>> Begin

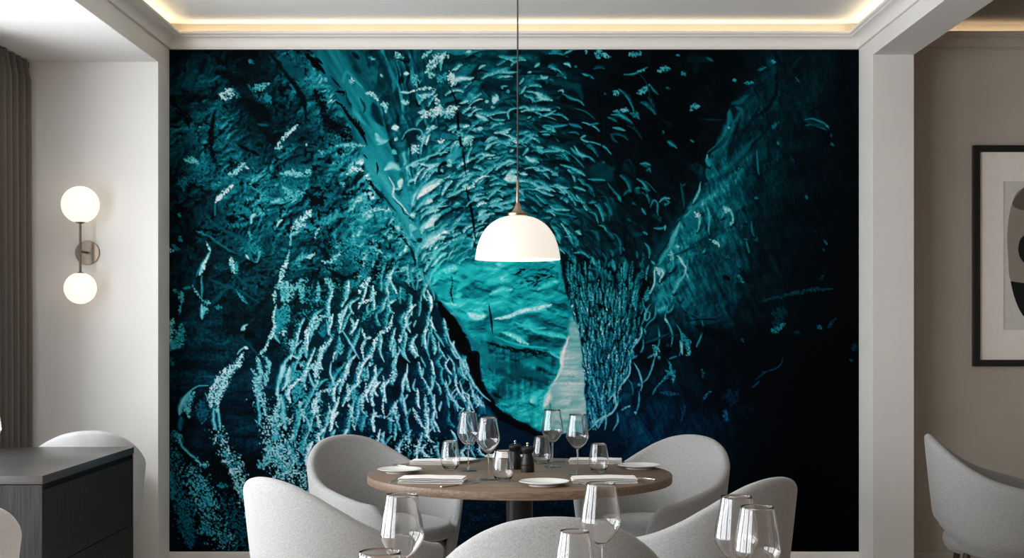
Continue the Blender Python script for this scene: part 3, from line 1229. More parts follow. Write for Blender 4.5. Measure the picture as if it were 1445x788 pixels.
    # speckled foot of the left wall
    foot = poly_mask(X, Y, [(440, 622), (560, 612), (680, 622), (672, 648), (600, 660), (560, 668), (470, 640)], 8, wob)
    ff = fbm((X + Y * .5) / 7, (Y - X * .4) / 16, 185, 3)
    T = T * (1 - foot) + (.05 + (.50 + .45 * ff) * sstep(.0, .3, grain * .6 + ff * .8 - .78)) * foot
    dk = poly_mask(X, Y, [(560, 660), (600, 650), (690, 640), (880, 630), (880, 800), (560, 800)], 30, wob)
    T = T * (1 - dk) + (.02 + .16 * fbm(X / 9, Y / 5, 187, 3) + .22 * sstep(.8, 1, grain) * fbm(X / 12, Y / 9, 188, 2)) * dk

    # lower-left speckle fans
    for (cxx, cyy, dxx, dyy, wd, am) in ((252, 690, .25, 1, 26, .42), (295, 720, .42, 1, 26, .62), (335, 670, .5, 1, 17, .75), (400, 640, .3, 1, 38, .75), (440, 600, .2, 1, 24, .5), (350, 760, .6, 1, 40, .35)):
        s = ((Y - cyy) * dxx + cxx)
        dd = np.abs(X + wx * .8 - s) / wd
        ext = np.abs(Y - cyy) / 75.0
        k = np.clip(1 - dd * dd, 0, 1) * np.clip(1.15 - ext * ext, 0, 1) * leftwall
        nz = fbm((X + Y * .4) / 3.0, (Y - X * .4) / 5.0, 191, 2)
        q = sstep(-.10, .22, grain * .50 + nz * .80 - (1.02 - .50 * k)) * (k > .02)
        T = np.maximum(T * (1 - .5 * k * (1 - q)), am * (.55 + .6 * grain) * q)

    # --- drawn strokes
    rs = np.random.RandomState(4)
    cg = fbm(X / 2.4, Y / 2.4, 201, 3, .7)
    HS = np.zeros(X.shape, np.float32)
    for (ox, oy, pts, w, tone, gr) in auto_strokes() + STROKES:
        P = spline([(ox + a / 4.38, oy + b / 4.38) for a, b in pts])
        w = w / 4.38 / 2 * (1.45 if gr == 3 else (1.3 if tone > .1 else .8)) + .5
        x0, x1 = P[:, 0].min() - w * 1.6 - 4, P[:, 0].max() + w * 1.6 + 4
        y0, y1 = P[:, 1].min() - w * 1.6 - 4, P[:, 1].max() + w * 1.6 + 4
        i0, i1 = np.searchsorted(xs, [x0, x1]); j0, j1 = np.searchsorted(ys, [y0, y1])
        if i1 <= i0 or j1 <= j0: continue
        s = (slice(j0, j1), slice(i0, i1))
        wb = .55 if gr < 2 else 1.0
        k = min(1.0, w / 4.0)
        xx = X[s] + w2x[s] * wb * k * .6; yy = Y[s] + w2y[s] * wb * k * .6
        best = np.full(xx.shape, 1e9); bt = np.zeros(xx.shape)
        n = len(P) - 1
        for i in range(n):
            ax, ay = P[i]; bx, by = P[i + 1]
            ex, ey = bx - ax, by - ay
            tt = np.clip(((xx - ax) * ex + (yy - ay) * ey) / (ex * ex + ey * ey + 1e-9), 0, 1)
            d = np.hypot(xx - ax - tt * ex, yy - ay - tt * ey)
            mm = d < best
            if gr >= 4: sg = np.where(mm, np.sign(ex * (yy - ay) - ey * (xx - ax)), 0 if i == 0 else sg)
            best = np.where(mm, d, best); bt = np.where(mm, (i + tt) / n, bt)
        prof = np.clip(np.sin(np.pi * np.clip(bt * .94 + .03, 0, 1)), 0, 1) ** .6
        ww = np.maximum(w * prof, .5)
        a = np.clip(1.25 - best / ww, 0, 1)
        Ts = T[s]
        if gr == 0:      # solid line
            a = np.clip(a * 1.7, 0, 1)
            if tone < .1: a = a * sstep(.30, .46, cg[s] * .6 + n1[s] * .4 + .12 * a)
            T[s] = Ts * (1 - a) + tone * (.82 + .36 * cg[s]) * a
        elif gr == 1:    # speckled
            q = sstep(-.16, .16, grain[s] * .55 + cg[s] * .75 - (.98 - .60 * a)) * (a > 0)
            if tone < .1:
                T[s] = Ts * (1 - q) + tone * q
            else:
                Tb = np.maximum(Ts, Ts + (tone * .62 - Ts) * a * .62)
                T[s] = np.maximum(Ts * (1 - q) + tone * (.80 + .26 * grain[s]) * q, Tb * (1 - q * .0) - .35 * (1 - q) * a * (cg[s] < .42) * tone)
        elif gr == 2:    # soft wash
            a = a * a * (3 - 2 * a) * .85
            T[s] = Ts * (1 - a) + tone * (.7 + .6 * n1[s]) * a
        elif gr in (4, 5):    # crest: hard on one side, speckled sheen on the other
            un = np.clip(np.where(sg > 0, best / (ww * .55 + .35), best / (ww * 2.4 + .6)), 0, 3)
            e1 = np.exp(-un * un * 1.3)
            lim = (bt > .003) & (bt < .997)
            q = e1 * (1 - (.75 if gr == 4 else 0) * np.clip((un - .25) * 1.6, 0, 1) * sstep(.62, .36, grain[s])) * lim
            q = q * sstep(0, .18, prof)
            v = tone * (.85 + .3 * grain[s])
            T[s] = np.maximum(T[s], T[s] + (v - T[s]) * np.clip(q, 0, 1))
            dk_ = np.clip(1 - best / (ww * 1.6 + 1.5), 0, 1) * (sg > 0) * (best > ww * .55) * prof
            T[s] = T[s] * (1 - .55 * dk_)
        elif gr == 3:    # ridge: bright core with a soft skirt and a shadow on one side
            c = np.clip(1.25 - best / (ww * .62), 0, 1)
            T[s] = np.maximum(Ts, Ts * (1 - a * .5) + tone * .55 * a)
            T[s] = T[s] * (1 - c) + tone * (.78 + .42 * cg[s]) * c
            HS[s] = np.maximum(HS[s], np.clip(1 - best / (ww * 2.6 + 1), 0, 1) * min(1, w / 3) * 2.2)
    gy, gx = np.gradient(HS)
    shd = np.clip(-(gy * .9 + gx * .25) * 2.6, 0, 1) * (T < .62)
    T = T * (1 - .65 * shd * (1 - window * .6))
    T = np.clip(T, 0, 1)
    T = np.clip(T + (grain - .5) * .03 * np.clip(T * 6, 0, 1), 0, 1)
    blue = sstep(390, 600, Y + wx) * (1 - window * .85) * (.45 + .4 * sstep(420, 620, X))
    greenish = 0
    out = np.zeros(X.shape + (3,), np.float32)
    for c, (r1, r2) in enumerate(((RAMP_R, RAMP2_R), (RAMP_G, RAMP2_G), (RAMP_B, RAMP2_B))):
        a = np.interp(T, RAMP_T, r1); b = np.interp(T, RAMP_T, r2)
        out[..., c] = a * (1 - blue) + b * blue
    # the opening is greener and more saturated
    w = window * (1 - pale) * sstep(.2, .5, T) * sstep(.95, .7, T)
    out[..., 0] *= 1 - .62 * w
    out[..., 1] = out[..., 1] * (1 + .06 * w); out[..., 2] = out[..., 2] * (1 + .03 * w)
    gp = window * pale * sstep(.3, .6, T)
    out[..., 0] += 22 * gp; out[..., 1] -= 4 * gp; out[..., 2] -= 8 * gp
    # warm pink tint of the brightest flecks near the top
    hp = sstep(.78, .95, T) * sstep(470, 200, Y) * (1 - window)
    out[..., 0] += 14 * hp; out[..., 1] -= 4 * hp; out[..., 2] -= 8 * hp
    return np.clip(out, 0, 255) / 255.0

import bpy, bmesh, math, random
from mathutils import Vector, Matrix
random.seed(7)
scene = bpy.context.scene
C = scene.collection
F = 1851.0; VX, VY = 729.0, 460.0; EYE = 1.33
PI = math.pi
def R(a): return math.radians(a)

def at(x, y, D):
    """the point seen at photograph position (x, y), D metres away"""
    return Vector(((x - VX) * D / F, D, EYE - (y - VY) * D / F))
def on(x, y, z=.75):
    """the point of the horizontal plane z seen at (x, y)"""
    D = (EYE - z) * F / (y - VY)
    return Vector(((x - VX) * D / F, D, z))

# ------------------------------------------------------------------ materials
def mat(name, base=(.8, .8, .8), rough=.5, metal=0, spec=.5, **kw):
    m = bpy.data.materials.new(name); m.use_nodes = True
    b = m.node_tree.nodes['Principled BSDF']
    b.inputs['Base Color'].default_value = (*base, 1)
    b.inputs['Roughness'].default_value = rough
    b.inputs['Metallic'].default_value = metal
    b.inputs['Specular IOR Level'].default_value = spec
    for k, v in kw.items():
        b.inputs[k.replace('_', ' ')].default_value = v
    return m
def N(m, t, **kw):
    n = m.node_tree.nodes.new(t)
    for k, v in kw.items():
        if k in n.inputs: n.inputs[k].default_value = v
        else: setattr(n, k, v)
    return n
def L(m, a, b): m.node_tree.links.new(a, b)
def bsdf(m): return m.node_tree.nodes['Principled BSDF']

def noise_mat(name, c1, c2, scale=(1, 1, 1), nscale=5, detail=5, rough=.6, bump=.0, bscale=None, spec=.3, metal=0, dist=0.0, lo=.35, hi=.65):
    m = mat(name, c1, rough, metal, spec)
    tc = N(m, 'ShaderNodeTexCoord'); mp = N(m, 'ShaderNodeMapping'); mp.inputs['Scale'].default_value = scale
    L(m, tc.outputs['Object'], mp.inputs['Vector'])
    n = N(m, 'ShaderNodeTexNoise'); n.inputs['Scale'].default_value = nscale; n.inputs['Detail'].default_value = detail
    n.inputs['Distortion'].default_value = dist
    L(m, mp.outputs[0], n.inputs['Vector'])
    r = N(m, 'ShaderNodeValToRGB'); r.color_ramp.elements[0].color = (*c1, 1); r.color_ramp.elements[1].color = (*c2, 1)
    r.color_ramp.elements[0].position = lo; r.color_ramp.elements[1].position = hi
    L(m, n.outputs['Fac'], r.inputs[0]); L(m, r.outputs[0], bsdf(m).inputs['Base Color'])
    if bump:
        b = N(m, 'ShaderNodeBump'); b.inputs['Strength'].default_value = bump; b.inputs['Distance'].default_value = .002
        if bscale:
            n2 = N(m, 'ShaderNodeTexNoise'); n2.inputs['Scale'].default_value = bscale; n2.inputs['Detail'].default_value = 3
            L(m, tc.outputs['Object'], n2.inputs['Vector']); L(m, n2.outputs['Fac'], b.inputs['Height'])
        else: L(m, n.outputs['Fac'], b.inputs['Height'])
        L(m, b.outputs[0], bsdf(m).inputs['Normal'])
    return m

WALL = noise_mat('plaster', (.78, .765, .745), (.80, .785, .765), nscale=3, rough=.85, bump=.08, bscale=60, spec=.2)
WALLB = noise_mat('plaster_beige', (.43, .38, .33), (.455, .405, .35), nscale=3, rough=.85, bump=.08, bscale=60, spec=.2)
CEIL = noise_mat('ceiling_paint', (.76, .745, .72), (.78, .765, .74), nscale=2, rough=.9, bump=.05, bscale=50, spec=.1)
CEILA = noise_mat('alcove_ceiling_paint', (.70, .69, .68), (.72, .71, .70), nscale=2, rough=.9, spec=.1)
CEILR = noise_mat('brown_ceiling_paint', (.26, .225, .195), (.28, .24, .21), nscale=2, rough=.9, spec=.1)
PIER = noise_mat('pier_plaster', (.64, .62, .59), (.66, .64, .61), nscale=3, rough=.85, bump=.08, bscale=60, spec=.2)
TRIM = noise_mat('trim_paint', (.72, .69, .655), (.74, .71, .675), nscale=4, rough=.6, spec=.3)
FLOOR = noise_mat('oak_floor', (.42, .35, .28), (.50, .42, .34), scale=(9, .8, 1), nscale=2.5, rough=.45, spec=.4)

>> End

- [GIVEN PROBLEM] Beginning with the line containing "bump=.05, bscale=50, spec=.1)" and ending with the line containing "(.72, .71, .70), nscale=2, rough=.9, spec=.1)", extract those lines exactly from the listing above, and only those.

- [TASK RESPONSE]
CEIL = noise_mat('ceiling_paint', (.76, .745, .72), (.78, .765, .74), nscale=2, rough=.9, bump=.05, bscale=50, spec=.1)
CEILA = noise_mat('alcove_ceiling_paint', (.70, .69, .68), (.72, .71, .70), nscale=2, rough=.9, spec=.1)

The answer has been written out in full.